BRIEF DESCRIPTION OF THE SEVERAL VIEWS OF THE DRAWINGS

FIG. 1 shows a perspective view of a preferred embodiment of vane of the present invention.

FIG. 2 shows a schematic view of the preferred embodiment of vane of the present invention.

FIG. 3 shows another schematic of the application of the vane oblique section of the present invention.

FIG. 4 shows another schematic view of the application of the vane oblique section of the present invention.

FIG. 5 shows a schematic view of the vane of the present invention which is assembled onto the airflow generator.

FIG. 6 shows another schematic view of the structure disclosed in FIG. 5.

DETAILED DESCRIPTION OF THE INVENTION

The features and the advantages of the present invention will be more readily understood upon a thoughtful deliberation of the following detailed description of a preferred embodiment of the present invention with reference to the accompanying drawings.
FIGS. 1-2 depict preferred embodiments of vane structure of airflow generator of the present invention. The embodiments are provided for explanatory purposes only. The scope of the present invention is set by the patent claims.
The vane 10 of said airflow generator is a plate of predefined thickness and width, which defines a locating portion 11 and a swinging end 12. The swinging end 12 of the vane 10 is wider than locating portion 11. An oblique section 13 is placed between the swinging end 12 and locating portion 11 for linking purposes.
Referring to FIG. 2, the vane 10 has a flat oblique section 13. In this preferred embodiment, the flat oblique section 13 is linked with swinging end 12 and locating portion 11 of vane 10 in an curved manner to avoid stress concentration and ensure the toughness and smooth swinging of vane 10. Referring to FIG. 3, the oblique section 13B of the vane 10 has a cavetto shape. Referring to FIG. 4, the oblique section 13C of the vane 10 has a convex arc shape.
Based upon above-specified structures, the present invention operates as follows: FIGS. 5 and 6 depict the application of the vane of the present invention which is assembled into the airflow generator A. The locating portion 11 of the vane 10 is provided with a shaft lever 110 to form a pivotal point. The airflow generator A is provided with a control unit 20, first magnetizing portion 21 and second magnetizing portion 22. A pole N 14 and a pole S 15 are arranged correspondingly at one end of locating portion 11 of the vane 10, so that the control unit 20 permits the first magnetizing portion 21 and second magnetizing portion 22 to generate a magnetizing action in a controlled way.
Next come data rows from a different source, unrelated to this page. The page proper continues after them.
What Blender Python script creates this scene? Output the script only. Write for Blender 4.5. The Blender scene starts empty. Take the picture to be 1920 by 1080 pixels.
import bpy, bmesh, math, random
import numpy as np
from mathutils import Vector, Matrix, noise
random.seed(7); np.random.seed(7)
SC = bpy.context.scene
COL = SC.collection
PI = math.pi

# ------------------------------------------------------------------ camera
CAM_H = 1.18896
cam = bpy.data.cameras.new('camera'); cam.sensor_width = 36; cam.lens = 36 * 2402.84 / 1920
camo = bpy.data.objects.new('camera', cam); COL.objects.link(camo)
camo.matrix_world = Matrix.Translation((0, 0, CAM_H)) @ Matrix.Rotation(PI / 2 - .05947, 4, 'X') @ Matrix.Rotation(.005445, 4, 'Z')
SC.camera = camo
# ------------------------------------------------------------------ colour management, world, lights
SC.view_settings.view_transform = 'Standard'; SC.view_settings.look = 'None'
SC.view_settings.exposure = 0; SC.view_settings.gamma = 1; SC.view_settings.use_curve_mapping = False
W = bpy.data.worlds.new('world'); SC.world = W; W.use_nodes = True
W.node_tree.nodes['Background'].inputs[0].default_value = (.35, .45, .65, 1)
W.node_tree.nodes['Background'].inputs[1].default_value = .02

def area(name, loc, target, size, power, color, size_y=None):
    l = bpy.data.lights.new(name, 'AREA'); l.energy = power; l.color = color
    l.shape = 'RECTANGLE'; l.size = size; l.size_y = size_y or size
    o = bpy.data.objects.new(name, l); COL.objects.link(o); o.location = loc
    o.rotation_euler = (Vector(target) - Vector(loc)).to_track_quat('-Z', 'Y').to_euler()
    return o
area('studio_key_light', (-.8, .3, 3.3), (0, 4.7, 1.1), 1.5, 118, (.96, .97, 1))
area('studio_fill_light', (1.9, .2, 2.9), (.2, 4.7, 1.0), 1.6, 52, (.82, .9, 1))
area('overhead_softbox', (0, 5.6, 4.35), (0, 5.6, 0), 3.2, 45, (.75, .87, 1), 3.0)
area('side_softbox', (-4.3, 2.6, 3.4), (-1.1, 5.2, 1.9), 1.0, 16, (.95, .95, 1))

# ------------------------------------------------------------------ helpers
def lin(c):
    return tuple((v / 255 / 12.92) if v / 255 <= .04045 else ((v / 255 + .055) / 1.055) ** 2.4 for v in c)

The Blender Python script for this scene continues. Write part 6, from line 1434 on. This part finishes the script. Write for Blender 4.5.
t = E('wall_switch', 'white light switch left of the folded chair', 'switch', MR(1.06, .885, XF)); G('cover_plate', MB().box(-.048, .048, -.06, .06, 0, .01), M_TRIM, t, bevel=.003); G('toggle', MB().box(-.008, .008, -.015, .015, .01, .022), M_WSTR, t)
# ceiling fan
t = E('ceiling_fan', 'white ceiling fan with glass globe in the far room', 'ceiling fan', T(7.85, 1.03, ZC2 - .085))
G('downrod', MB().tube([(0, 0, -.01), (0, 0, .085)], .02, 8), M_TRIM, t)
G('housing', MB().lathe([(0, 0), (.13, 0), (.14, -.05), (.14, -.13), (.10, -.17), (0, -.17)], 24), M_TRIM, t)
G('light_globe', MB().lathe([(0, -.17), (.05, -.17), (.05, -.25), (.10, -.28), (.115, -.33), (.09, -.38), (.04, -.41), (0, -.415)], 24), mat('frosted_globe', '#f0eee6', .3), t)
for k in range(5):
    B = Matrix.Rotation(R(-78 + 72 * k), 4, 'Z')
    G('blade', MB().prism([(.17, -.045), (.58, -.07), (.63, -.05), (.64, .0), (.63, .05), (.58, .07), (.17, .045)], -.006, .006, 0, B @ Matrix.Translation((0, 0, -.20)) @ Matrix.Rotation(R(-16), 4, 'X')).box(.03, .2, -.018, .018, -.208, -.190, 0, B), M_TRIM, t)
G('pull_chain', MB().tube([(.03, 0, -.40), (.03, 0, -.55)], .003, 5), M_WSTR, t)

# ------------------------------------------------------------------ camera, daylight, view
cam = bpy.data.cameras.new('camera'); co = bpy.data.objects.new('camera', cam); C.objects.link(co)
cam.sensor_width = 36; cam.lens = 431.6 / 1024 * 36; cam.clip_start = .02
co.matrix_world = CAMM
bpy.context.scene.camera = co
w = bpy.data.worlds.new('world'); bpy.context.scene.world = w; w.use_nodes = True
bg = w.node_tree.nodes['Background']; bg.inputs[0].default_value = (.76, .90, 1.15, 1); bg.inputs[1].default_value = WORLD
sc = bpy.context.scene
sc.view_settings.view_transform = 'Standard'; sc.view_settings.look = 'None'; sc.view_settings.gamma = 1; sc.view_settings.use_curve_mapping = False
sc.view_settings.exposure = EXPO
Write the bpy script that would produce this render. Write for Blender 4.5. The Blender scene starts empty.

Then, pole N 14 and pole S 15 yield attraction and repulsive interaction with the first magnetizing portion 21 and second magnetizing portion 22, enabling the reciprocating motion of the swinging end 12. As an oblique section 13 is laterally placed onto the vane 10 to link the swinging end 12 and locating portion 11, the lateral wind area is big enough to generate an oblique guide action, so the wind can be guided from the oblique section 13 to the swinging end 12 in order to avoid inlet stagnation.
Moreover, the airflow generator is provided with a housing 30, which has an accommodating space 31. An air outlet 32 is assembled at one end of the housing 30, and inlets 33 are arranged around the housing 30, so that the vane 10 air W is guided from ingress 33 under the magnetic driving and swinging. The oblique section 13 of the vane 10 may reduce the stagnation air at the inlet. The ingress 33 guides air W more smoothly and discharges from air outlet 32 through the swinging end 12 for better air discharge effect.

Claims

1. A vane structure of an airflow generator, said vane structure comprising:

a plate of predefined thickness and width, having a locating portion, an oblique section, and a swinging end, said swinging end being wider than said locating portion, said oblique section being placed between said swinging end and said locating portion.

2. The vane structure defined in claim 1, wherein said oblique section has a flat shape.

3. The vane structure defined in claim 1, wherein said oblique section has a curved shape.